In the battle between the Apple corporation and the disgruntled parents of California, it looks like the moms and pops are going to score a points victory. Apple has agreed to pay compensation to parents who can show that their kids "made in-app purchases using iTunes Store or App Store credits."

The parents had sued Apple after finding out that their children had managed to find a glitch that meant they unknowingly accumulated bills from their parents’ accounts ranging from $99 to $1,500. Parents claimed that while downloading free apps, kids discovered that there was a 15-minute window where it was possible to buy as much additional content for the game as they wanted without being required to fill in a password.
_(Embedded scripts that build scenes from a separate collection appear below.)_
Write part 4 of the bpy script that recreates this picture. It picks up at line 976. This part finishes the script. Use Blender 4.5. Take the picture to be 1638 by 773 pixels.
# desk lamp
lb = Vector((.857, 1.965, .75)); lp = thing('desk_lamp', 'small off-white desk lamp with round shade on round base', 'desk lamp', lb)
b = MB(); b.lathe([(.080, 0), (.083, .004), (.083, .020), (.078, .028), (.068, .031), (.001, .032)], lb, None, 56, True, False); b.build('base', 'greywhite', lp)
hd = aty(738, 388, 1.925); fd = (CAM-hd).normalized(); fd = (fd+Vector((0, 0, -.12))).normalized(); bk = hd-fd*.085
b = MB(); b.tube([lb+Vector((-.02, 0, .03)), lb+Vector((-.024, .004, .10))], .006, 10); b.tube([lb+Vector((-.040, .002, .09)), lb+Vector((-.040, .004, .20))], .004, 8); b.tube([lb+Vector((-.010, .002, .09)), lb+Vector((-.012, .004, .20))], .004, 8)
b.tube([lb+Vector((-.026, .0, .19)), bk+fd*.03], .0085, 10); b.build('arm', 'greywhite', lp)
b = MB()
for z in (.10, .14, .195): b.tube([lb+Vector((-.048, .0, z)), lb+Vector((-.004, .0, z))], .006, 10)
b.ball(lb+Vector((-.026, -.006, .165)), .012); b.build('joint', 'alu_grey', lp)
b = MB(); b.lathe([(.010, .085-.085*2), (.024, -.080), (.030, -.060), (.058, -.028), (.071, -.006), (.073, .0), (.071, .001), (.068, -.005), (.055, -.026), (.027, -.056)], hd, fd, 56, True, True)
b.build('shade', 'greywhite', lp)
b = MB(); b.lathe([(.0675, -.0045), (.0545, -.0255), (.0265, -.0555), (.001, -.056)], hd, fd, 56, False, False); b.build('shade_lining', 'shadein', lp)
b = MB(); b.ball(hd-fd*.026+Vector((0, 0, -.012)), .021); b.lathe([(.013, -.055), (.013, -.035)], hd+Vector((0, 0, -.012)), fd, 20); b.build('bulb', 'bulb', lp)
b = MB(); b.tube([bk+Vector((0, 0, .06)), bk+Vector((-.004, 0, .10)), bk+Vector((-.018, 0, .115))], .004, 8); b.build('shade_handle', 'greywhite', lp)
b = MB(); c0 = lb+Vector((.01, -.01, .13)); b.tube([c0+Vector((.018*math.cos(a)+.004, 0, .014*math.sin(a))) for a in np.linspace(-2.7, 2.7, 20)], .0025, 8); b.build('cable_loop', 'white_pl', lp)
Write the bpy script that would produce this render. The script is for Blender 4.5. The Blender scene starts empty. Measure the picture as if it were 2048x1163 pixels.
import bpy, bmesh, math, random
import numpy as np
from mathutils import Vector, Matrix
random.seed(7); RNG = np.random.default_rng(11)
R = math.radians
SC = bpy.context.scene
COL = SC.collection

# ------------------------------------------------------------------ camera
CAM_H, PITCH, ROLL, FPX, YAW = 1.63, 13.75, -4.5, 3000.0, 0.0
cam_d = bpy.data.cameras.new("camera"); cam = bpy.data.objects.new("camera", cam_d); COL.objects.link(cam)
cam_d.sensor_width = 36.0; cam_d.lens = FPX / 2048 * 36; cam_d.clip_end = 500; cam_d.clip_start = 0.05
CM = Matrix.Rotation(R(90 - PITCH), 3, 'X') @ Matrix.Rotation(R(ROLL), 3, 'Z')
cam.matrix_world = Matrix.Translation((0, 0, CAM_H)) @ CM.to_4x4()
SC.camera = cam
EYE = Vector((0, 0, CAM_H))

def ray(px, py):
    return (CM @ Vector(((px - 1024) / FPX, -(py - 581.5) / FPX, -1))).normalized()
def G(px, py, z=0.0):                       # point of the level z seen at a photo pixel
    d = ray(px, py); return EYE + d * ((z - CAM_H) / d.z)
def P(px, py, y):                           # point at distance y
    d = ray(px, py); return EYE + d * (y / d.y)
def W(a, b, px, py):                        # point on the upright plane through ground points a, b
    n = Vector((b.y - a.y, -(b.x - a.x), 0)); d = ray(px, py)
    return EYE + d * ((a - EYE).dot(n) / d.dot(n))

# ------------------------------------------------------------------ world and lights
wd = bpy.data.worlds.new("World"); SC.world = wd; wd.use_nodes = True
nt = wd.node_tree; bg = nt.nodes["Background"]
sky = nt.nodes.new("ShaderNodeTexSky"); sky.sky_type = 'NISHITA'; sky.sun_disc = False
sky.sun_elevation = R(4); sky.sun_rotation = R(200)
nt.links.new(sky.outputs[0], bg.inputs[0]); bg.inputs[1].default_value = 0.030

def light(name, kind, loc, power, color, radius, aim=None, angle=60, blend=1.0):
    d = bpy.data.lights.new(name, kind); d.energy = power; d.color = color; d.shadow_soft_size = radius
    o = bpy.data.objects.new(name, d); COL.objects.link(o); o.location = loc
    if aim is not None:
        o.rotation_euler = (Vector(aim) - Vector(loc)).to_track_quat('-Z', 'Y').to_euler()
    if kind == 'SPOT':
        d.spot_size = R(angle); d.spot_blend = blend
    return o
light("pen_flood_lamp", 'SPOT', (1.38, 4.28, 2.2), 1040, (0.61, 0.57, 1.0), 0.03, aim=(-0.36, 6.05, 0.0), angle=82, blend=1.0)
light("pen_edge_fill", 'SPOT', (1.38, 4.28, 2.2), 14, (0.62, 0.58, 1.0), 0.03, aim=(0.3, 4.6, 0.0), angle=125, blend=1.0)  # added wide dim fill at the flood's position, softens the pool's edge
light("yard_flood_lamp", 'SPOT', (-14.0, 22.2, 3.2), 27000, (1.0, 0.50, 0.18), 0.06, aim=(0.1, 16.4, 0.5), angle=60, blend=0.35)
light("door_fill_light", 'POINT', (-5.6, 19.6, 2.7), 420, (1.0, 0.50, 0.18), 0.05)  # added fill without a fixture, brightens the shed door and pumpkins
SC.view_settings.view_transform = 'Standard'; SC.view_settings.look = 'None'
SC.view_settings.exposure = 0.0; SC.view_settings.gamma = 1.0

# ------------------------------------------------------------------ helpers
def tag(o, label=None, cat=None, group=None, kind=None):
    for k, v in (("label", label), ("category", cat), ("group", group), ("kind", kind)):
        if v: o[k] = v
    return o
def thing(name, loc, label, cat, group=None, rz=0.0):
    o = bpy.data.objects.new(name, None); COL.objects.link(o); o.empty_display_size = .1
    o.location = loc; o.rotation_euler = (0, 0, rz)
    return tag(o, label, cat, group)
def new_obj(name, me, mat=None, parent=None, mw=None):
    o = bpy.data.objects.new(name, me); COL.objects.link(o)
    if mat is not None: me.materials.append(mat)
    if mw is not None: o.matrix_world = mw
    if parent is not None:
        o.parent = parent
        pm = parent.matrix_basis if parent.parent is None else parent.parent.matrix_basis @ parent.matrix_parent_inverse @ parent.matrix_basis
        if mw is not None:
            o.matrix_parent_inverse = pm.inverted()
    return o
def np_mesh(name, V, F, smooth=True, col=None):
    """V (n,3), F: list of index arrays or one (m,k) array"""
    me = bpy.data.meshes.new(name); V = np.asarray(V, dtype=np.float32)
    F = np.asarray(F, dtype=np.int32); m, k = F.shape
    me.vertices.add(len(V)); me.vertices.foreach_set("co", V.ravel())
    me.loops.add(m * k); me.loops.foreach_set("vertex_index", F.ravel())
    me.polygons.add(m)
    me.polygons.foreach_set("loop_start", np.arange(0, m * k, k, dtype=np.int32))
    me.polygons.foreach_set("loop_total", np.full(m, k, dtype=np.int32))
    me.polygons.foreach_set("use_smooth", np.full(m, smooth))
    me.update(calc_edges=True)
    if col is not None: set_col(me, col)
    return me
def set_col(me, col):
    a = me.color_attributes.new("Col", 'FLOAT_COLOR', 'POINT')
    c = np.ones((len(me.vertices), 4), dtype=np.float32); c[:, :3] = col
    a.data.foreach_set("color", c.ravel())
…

Kids being avaricious little monsters, they filled their boots.

Although Apple closed the loophole, a US judge decreed that "Apple may have violated consumer protection laws by inappropriately labelling these apps as free." Which should lead to Apple cranking open their huge coffers of cash and begrudgingly paying out a few bucks.

Actually some analysts suggest it could amount to more than a few bucks. Smurfs Village is an example of an enormously popular game that topped the apps store charts for months. The game itself is free, but as the disclaimer states, "charges real money for additional in-app content." The popularity of this and similar games prompted speculation that Apple could be facing claims from up to 23 million people demanding up to $100 million.

The root of the problem seems to be a marketing model whereby games producers offer the actual game for free to get kids hooked, then charge for additional games content. It looks like a practice learned from observation of street-corner drugs dealers who offer the first fix for free, then charge for repeat doses.